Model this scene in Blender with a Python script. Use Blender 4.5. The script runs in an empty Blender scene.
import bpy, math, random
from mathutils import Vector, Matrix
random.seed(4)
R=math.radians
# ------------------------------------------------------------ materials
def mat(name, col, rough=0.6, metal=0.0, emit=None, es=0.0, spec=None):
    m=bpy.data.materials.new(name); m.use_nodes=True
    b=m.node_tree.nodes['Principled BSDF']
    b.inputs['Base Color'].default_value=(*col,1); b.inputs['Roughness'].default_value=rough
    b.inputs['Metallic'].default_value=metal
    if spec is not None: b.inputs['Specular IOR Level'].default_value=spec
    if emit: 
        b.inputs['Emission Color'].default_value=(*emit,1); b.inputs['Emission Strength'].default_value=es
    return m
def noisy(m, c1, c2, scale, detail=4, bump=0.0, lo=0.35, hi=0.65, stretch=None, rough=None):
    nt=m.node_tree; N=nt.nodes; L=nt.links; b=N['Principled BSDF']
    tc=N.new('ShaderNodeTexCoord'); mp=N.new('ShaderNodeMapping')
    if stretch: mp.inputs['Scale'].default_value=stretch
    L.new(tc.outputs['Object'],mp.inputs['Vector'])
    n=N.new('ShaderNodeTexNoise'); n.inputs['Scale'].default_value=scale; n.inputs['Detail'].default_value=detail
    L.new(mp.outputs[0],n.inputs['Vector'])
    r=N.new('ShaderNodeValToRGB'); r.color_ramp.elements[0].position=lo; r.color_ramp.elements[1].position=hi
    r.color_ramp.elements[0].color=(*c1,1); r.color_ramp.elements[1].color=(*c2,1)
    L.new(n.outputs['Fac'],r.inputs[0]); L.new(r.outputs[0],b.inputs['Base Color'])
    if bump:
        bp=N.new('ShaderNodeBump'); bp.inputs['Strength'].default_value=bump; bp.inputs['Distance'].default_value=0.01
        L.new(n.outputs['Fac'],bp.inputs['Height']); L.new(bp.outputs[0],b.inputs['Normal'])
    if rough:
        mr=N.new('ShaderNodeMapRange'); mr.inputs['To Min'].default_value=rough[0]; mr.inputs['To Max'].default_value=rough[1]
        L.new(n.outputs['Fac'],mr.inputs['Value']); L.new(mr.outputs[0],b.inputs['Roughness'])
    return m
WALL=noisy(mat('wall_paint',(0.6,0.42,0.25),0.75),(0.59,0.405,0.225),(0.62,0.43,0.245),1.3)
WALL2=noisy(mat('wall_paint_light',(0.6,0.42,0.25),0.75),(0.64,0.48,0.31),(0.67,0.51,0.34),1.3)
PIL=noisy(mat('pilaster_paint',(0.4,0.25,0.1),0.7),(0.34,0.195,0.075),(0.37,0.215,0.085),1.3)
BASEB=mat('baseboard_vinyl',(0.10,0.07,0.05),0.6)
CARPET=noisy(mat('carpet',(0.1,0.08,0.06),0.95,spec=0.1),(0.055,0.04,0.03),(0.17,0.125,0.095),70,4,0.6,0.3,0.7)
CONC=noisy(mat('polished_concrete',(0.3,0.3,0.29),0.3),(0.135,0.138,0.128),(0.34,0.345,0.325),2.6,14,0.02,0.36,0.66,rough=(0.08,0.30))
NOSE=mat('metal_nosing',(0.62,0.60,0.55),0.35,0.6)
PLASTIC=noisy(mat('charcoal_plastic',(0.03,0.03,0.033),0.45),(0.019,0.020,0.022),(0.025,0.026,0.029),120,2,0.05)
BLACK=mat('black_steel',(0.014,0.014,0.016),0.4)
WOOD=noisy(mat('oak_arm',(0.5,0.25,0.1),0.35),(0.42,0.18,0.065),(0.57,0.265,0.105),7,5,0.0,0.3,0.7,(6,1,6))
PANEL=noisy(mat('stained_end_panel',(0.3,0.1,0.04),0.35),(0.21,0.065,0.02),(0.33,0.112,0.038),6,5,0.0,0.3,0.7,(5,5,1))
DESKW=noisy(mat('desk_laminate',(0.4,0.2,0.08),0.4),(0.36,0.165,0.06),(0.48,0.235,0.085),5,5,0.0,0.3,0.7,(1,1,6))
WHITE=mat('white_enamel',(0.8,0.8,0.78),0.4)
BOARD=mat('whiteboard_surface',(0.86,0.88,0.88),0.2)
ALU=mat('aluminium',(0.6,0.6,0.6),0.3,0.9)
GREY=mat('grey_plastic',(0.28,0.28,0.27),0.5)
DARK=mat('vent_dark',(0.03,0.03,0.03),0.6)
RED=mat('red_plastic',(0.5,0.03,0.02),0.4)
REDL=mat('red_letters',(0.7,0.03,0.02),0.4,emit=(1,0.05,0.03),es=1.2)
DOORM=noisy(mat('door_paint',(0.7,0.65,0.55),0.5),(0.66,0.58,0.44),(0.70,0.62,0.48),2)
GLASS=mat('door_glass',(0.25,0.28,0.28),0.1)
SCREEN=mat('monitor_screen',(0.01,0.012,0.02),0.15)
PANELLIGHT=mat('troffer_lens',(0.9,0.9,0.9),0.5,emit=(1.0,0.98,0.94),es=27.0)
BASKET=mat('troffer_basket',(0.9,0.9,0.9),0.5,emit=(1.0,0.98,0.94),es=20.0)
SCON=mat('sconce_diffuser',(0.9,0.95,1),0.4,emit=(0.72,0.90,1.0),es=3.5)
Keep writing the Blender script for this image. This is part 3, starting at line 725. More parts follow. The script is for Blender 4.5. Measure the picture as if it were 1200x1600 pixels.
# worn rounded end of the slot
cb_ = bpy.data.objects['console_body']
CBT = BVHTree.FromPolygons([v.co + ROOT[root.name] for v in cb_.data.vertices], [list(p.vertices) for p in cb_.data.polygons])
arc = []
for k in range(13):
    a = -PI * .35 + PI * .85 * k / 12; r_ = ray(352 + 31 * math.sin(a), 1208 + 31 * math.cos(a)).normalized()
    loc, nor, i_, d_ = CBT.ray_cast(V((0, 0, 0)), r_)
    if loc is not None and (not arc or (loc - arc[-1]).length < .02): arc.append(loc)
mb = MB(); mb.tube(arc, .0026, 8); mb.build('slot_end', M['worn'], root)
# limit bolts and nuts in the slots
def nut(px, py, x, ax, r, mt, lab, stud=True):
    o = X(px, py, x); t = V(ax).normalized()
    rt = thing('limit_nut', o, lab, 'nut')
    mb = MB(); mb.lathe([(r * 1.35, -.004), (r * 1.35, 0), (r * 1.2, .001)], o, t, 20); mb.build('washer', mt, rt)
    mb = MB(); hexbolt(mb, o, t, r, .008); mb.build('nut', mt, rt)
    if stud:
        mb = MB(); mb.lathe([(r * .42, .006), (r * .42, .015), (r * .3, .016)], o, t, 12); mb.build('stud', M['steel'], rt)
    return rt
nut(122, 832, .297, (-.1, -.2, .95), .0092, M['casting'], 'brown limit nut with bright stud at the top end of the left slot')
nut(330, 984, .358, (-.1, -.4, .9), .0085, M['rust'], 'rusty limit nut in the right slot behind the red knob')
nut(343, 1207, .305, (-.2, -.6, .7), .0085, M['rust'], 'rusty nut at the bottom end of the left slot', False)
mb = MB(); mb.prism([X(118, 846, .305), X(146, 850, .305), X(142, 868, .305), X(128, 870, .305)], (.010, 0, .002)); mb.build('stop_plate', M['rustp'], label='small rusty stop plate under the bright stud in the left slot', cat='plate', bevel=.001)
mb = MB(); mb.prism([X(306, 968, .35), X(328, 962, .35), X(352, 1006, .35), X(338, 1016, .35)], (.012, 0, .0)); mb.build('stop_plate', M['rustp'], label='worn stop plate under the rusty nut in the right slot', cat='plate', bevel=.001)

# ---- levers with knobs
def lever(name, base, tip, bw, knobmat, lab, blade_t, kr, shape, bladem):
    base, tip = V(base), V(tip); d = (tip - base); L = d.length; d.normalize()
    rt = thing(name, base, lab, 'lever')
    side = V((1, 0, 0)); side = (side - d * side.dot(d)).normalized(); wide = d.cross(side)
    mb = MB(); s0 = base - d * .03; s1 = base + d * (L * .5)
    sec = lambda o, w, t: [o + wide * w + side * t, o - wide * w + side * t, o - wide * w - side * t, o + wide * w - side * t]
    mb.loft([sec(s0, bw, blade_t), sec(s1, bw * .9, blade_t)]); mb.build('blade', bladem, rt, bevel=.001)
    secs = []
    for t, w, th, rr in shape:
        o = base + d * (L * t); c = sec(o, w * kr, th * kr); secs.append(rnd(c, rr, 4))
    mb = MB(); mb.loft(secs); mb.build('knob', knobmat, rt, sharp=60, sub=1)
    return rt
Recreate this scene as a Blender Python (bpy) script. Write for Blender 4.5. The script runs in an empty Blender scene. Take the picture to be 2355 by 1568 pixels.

Directions for this task
Across the records, how many lines contain "runs"? Only the number should be given.

Task solution
2